Dr Lynne Hunt is Emeritus Professor, University of Southern Queensland and Adjunct Professor, University of Western Australia. She commenced employment in tertiary teaching in 1970 in an experimental, four-term-year unit in Liverpool (UK). She has taught at all levels from transition to university to doctoral supervision in social science, education and health science departments. Professor Hunt has worked as an Associate Dean (Teaching and Learning) at Edith Cowan University (ECU), Professor and Leader of the Teaching and Learning Development Group at Charles Darwin University (CDU), and Pro Vice-Chancellor (Learning and Teaching) at the University of Southern Queensland.
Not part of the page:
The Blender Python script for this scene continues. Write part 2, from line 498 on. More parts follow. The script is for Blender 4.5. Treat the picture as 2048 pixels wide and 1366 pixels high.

She received an Australian Executive Endeavour Award in 2009 and she is the recipient of three, university-level awards for teaching excellence. She won the 2002 Australian Award for University Teaching in the Social Science category and the 2002 Prime Minister’s Award for Australian University Teacher of the Year.
She publishes in the fields of health sociology and tertiary teaching. Her co-edited book The realities of change in higher education: Interventions to promote learning and teaching was published in the UK in 2006. She is currently a member of the International Advisory Board of the Journal of Teaching and Learning in Higher Education (JTLHE) and a Member of the Editorial Advisory Board, Journal of Teaching and Learning for Graduate Employability.
Professor Hunt was a member of the Board of the Australian Learning and Teaching Council and two of its sub-committees from its inception until March 2008. She has also served internationally as a member of an external review panel for the University of Pretoria (2009) and as an examination moderator for the University of Botswana (2003-2005). She was a HERDSA Fellow and mentor, and a member of the Academic Committee of the Batchelor Institute of Indigenous Tertiary Education (2005-2006).
She is invited regularly to be a guest speaker and has presented nationally and internationally on topics including change leadership to promote university learning and teaching, faculty development planning, tertiary teaching, work-based university learning, teaching scholarship, teaching awards, the student learning journey and women’s health organisations.